▶ **Required work**
All material below is to be reproduced exactly.

Start Collected material

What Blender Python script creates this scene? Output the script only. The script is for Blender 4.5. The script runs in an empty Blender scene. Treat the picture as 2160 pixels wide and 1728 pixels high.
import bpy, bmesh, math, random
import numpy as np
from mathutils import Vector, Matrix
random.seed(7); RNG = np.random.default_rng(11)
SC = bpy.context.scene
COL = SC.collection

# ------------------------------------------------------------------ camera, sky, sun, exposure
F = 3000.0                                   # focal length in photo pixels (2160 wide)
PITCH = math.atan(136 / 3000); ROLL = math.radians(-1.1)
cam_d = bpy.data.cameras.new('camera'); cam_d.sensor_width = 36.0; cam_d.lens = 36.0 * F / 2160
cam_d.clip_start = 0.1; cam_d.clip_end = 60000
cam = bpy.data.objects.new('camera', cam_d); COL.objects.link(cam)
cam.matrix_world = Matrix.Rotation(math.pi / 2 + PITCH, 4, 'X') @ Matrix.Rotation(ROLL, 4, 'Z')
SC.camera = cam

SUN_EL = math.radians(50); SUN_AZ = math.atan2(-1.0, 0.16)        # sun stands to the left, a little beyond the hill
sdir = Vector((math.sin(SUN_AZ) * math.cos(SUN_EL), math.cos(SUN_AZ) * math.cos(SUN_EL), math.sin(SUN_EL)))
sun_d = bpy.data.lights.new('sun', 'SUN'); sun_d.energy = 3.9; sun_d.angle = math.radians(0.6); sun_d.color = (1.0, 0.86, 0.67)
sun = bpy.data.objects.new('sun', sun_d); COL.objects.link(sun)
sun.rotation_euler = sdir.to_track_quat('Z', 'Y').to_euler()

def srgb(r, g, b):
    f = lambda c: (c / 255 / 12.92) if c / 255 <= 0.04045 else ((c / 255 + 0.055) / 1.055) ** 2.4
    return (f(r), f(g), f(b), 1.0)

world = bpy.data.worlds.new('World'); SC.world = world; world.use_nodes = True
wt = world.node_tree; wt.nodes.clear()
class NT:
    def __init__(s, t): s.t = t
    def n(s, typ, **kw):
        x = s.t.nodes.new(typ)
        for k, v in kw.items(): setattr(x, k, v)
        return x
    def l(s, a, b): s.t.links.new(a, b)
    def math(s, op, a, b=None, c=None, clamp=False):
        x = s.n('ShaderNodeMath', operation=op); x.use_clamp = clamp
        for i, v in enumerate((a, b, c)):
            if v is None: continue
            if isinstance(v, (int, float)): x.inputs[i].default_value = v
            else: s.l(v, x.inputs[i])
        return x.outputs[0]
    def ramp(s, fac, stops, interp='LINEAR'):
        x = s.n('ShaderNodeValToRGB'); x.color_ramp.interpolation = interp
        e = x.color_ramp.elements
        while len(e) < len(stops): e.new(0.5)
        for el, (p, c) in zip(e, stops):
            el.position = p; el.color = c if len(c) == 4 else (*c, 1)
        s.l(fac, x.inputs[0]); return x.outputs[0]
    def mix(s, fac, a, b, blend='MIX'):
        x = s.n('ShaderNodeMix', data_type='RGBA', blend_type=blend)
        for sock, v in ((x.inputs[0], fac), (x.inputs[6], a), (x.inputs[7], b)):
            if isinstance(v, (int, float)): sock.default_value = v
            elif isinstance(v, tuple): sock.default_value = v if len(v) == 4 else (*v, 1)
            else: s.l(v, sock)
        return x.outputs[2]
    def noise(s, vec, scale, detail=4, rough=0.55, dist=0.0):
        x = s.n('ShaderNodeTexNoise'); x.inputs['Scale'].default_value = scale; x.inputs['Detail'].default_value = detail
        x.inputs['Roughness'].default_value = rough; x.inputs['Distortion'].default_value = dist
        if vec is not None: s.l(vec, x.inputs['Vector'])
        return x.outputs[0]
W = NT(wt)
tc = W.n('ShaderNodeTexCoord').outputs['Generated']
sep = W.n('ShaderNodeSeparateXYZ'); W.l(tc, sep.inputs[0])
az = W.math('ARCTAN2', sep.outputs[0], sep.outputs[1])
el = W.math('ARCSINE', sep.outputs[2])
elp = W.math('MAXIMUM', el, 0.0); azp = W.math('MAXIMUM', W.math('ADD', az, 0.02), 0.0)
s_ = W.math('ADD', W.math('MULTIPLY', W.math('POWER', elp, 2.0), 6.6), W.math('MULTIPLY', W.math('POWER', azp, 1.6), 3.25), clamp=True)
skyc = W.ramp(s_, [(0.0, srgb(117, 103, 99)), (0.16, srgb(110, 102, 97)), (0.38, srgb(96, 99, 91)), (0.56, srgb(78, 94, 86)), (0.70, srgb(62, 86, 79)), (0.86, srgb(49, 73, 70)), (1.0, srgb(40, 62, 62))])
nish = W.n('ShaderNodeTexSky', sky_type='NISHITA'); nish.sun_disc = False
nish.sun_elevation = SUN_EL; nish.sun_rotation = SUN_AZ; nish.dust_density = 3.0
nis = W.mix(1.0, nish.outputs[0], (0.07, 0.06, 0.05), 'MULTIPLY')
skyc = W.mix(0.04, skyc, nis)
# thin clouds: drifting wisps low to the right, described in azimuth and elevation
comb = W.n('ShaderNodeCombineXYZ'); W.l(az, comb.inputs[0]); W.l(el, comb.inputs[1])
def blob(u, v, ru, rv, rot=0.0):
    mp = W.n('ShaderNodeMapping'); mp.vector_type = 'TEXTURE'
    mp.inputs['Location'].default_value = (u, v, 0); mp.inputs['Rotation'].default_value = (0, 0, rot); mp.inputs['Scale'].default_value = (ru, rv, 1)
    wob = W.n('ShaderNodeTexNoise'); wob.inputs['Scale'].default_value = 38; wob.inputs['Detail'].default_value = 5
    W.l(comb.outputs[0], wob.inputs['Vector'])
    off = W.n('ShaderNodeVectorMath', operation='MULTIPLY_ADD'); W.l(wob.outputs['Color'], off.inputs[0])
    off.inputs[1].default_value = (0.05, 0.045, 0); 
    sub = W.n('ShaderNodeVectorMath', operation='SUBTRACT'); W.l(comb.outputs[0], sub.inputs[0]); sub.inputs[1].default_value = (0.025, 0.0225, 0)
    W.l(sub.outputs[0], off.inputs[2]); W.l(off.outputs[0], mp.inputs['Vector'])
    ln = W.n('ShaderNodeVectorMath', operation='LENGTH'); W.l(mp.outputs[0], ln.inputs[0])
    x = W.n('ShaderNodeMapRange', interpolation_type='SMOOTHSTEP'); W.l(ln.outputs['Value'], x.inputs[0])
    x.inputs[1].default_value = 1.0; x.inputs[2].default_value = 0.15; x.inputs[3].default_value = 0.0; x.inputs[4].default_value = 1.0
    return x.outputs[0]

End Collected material

▶ **Response to the task**
What Blender Python script creates this scene? Output the script only. The script is for Blender 4.5. The script runs in an empty Blender scene. Treat the picture as 2160 pixels wide and 1728 pixels high.
import bpy, bmesh, math, random
import numpy as np
from mathutils import Vector, Matrix
random.seed(7); RNG = np.random.default_rng(11)
SC = bpy.context.scene
COL = SC.collection

# ------------------------------------------------------------------ camera, sky, sun, exposure
F = 3000.0                                   # focal length in photo pixels (2160 wide)
PITCH = math.atan(136 / 3000); ROLL = math.radians(-1.1)
cam_d = bpy.data.cameras.new('camera'); cam_d.sensor_width = 36.0; cam_d.lens = 36.0 * F / 2160
cam_d.clip_start = 0.1; cam_d.clip_end = 60000
cam = bpy.data.objects.new('camera', cam_d); COL.objects.link(cam)
cam.matrix_world = Matrix.Rotation(math.pi / 2 + PITCH, 4, 'X') @ Matrix.Rotation(ROLL, 4, 'Z')
SC.camera = cam

SUN_EL = math.radians(50); SUN_AZ = math.atan2(-1.0, 0.16)        # sun stands to the left, a little beyond the hill
sdir = Vector((math.sin(SUN_AZ) * math.cos(SUN_EL), math.cos(SUN_AZ) * math.cos(SUN_EL), math.sin(SUN_EL)))
sun_d = bpy.data.lights.new('sun', 'SUN'); sun_d.energy = 3.9; sun_d.angle = math.radians(0.6); sun_d.color = (1.0, 0.86, 0.67)
sun = bpy.data.objects.new('sun', sun_d); COL.objects.link(sun)
sun.rotation_euler = sdir.to_track_quat('Z', 'Y').to_euler()

def srgb(r, g, b):
    f = lambda c: (c / 255 / 12.92) if c / 255 <= 0.04045 else ((c / 255 + 0.055) / 1.055) ** 2.4
    return (f(r), f(g), f(b), 1.0)

world = bpy.data.worlds.new('World'); SC.world = world; world.use_nodes = True
wt = world.node_tree; wt.nodes.clear()
class NT:
    def __init__(s, t): s.t = t
    def n(s, typ, **kw):
        x = s.t.nodes.new(typ)
        for k, v in kw.items(): setattr(x, k, v)
        return x
    def l(s, a, b): s.t.links.new(a, b)
    def math(s, op, a, b=None, c=None, clamp=False):
        x = s.n('ShaderNodeMath', operation=op); x.use_clamp = clamp
        for i, v in enumerate((a, b, c)):
            if v is None: continue
            if isinstance(v, (int, float)): x.inputs[i].default_value = v
            else: s.l(v, x.inputs[i])
        return x.outputs[0]
    def ramp(s, fac, stops, interp='LINEAR'):
        x = s.n('ShaderNodeValToRGB'); x.color_ramp.interpolation = interp
        e = x.color_ramp.elements
        while len(e) < len(stops): e.new(0.5)
        for el, (p, c) in zip(e, stops):
            el.position = p; el.color = c if len(c) == 4 else (*c, 1)
        s.l(fac, x.inputs[0]); return x.outputs[0]
    def mix(s, fac, a, b, blend='MIX'):
        x = s.n('ShaderNodeMix', data_type='RGBA', blend_type=blend)
        for sock, v in ((x.inputs[0], fac), (x.inputs[6], a), (x.inputs[7], b)):
            if isinstance(v, (int, float)): sock.default_value = v
            elif isinstance(v, tuple): sock.default_value = v if len(v) == 4 else (*v, 1)
            else: s.l(v, sock)
        return x.outputs[2]
    def noise(s, vec, scale, detail=4, rough=0.55, dist=0.0):
        x = s.n('ShaderNodeTexNoise'); x.inputs['Scale'].default_value = scale; x.inputs['Detail'].default_value = detail
        x.inputs['Roughness'].default_value = rough; x.inputs['Distortion'].default_value = dist
        if vec is not None: s.l(vec, x.inputs['Vector'])
        return x.outputs[0]
W = NT(wt)
tc = W.n('ShaderNodeTexCoord').outputs['Generated']
sep = W.n('ShaderNodeSeparateXYZ'); W.l(tc, sep.inputs[0])
az = W.math('ARCTAN2', sep.outputs[0], sep.outputs[1])
el = W.math('ARCSINE', sep.outputs[2])
elp = W.math('MAXIMUM', el, 0.0); azp = W.math('MAXIMUM', W.math('ADD', az, 0.02), 0.0)
s_ = W.math('ADD', W.math('MULTIPLY', W.math('POWER', elp, 2.0), 6.6), W.math('MULTIPLY', W.math('POWER', azp, 1.6), 3.25), clamp=True)
skyc = W.ramp(s_, [(0.0, srgb(117, 103, 99)), (0.16, srgb(110, 102, 97)), (0.38, srgb(96, 99, 91)), (0.56, srgb(78, 94, 86)), (0.70, srgb(62, 86, 79)), (0.86, srgb(49, 73, 70)), (1.0, srgb(40, 62, 62))])
nish = W.n('ShaderNodeTexSky', sky_type='NISHITA'); nish.sun_disc = False
nish.sun_elevation = SUN_EL; nish.sun_rotation = SUN_AZ; nish.dust_density = 3.0
nis = W.mix(1.0, nish.outputs[0], (0.07, 0.06, 0.05), 'MULTIPLY')
skyc = W.mix(0.04, skyc, nis)
# thin clouds: drifting wisps low to the right, described in azimuth and elevation
comb = W.n('ShaderNodeCombineXYZ'); W.l(az, comb.inputs[0]); W.l(el, comb.inputs[1])
def blob(u, v, ru, rv, rot=0.0):
    mp = W.n('ShaderNodeMapping'); mp.vector_type = 'TEXTURE'
    mp.inputs['Location'].default_value = (u, v, 0); mp.inputs['Rotation'].default_value = (0, 0, rot); mp.inputs['Scale'].default_value = (ru, rv, 1)
    wob = W.n('ShaderNodeTexNoise'); wob.inputs['Scale'].default_value = 38; wob.inputs['Detail'].default_value = 5
    W.l(comb.outputs[0], wob.inputs['Vector'])
    off = W.n('ShaderNodeVectorMath', operation='MULTIPLY_ADD'); W.l(wob.outputs['Color'], off.inputs[0])
    off.inputs[1].default_value = (0.05, 0.045, 0); 
    sub = W.n('ShaderNodeVectorMath', operation='SUBTRACT'); W.l(comb.outputs[0], sub.inputs[0]); sub.inputs[1].default_value = (0.025, 0.0225, 0)
    W.l(sub.outputs[0], off.inputs[2]); W.l(off.outputs[0], mp.inputs['Vector'])
    ln = W.n('ShaderNodeVectorMath', operation='LENGTH'); W.l(mp.outputs[0], ln.inputs[0])
    x = W.n('ShaderNodeMapRange', interpolation_type='SMOOTHSTEP'); W.l(ln.outputs['Value'], x.inputs[0])
    x.inputs[1].default_value = 1.0; x.inputs[2].default_value = 0.15; x.inputs[3].default_value = 0.0; x.inputs[4].default_value = 1.0
    return x.outputs[0]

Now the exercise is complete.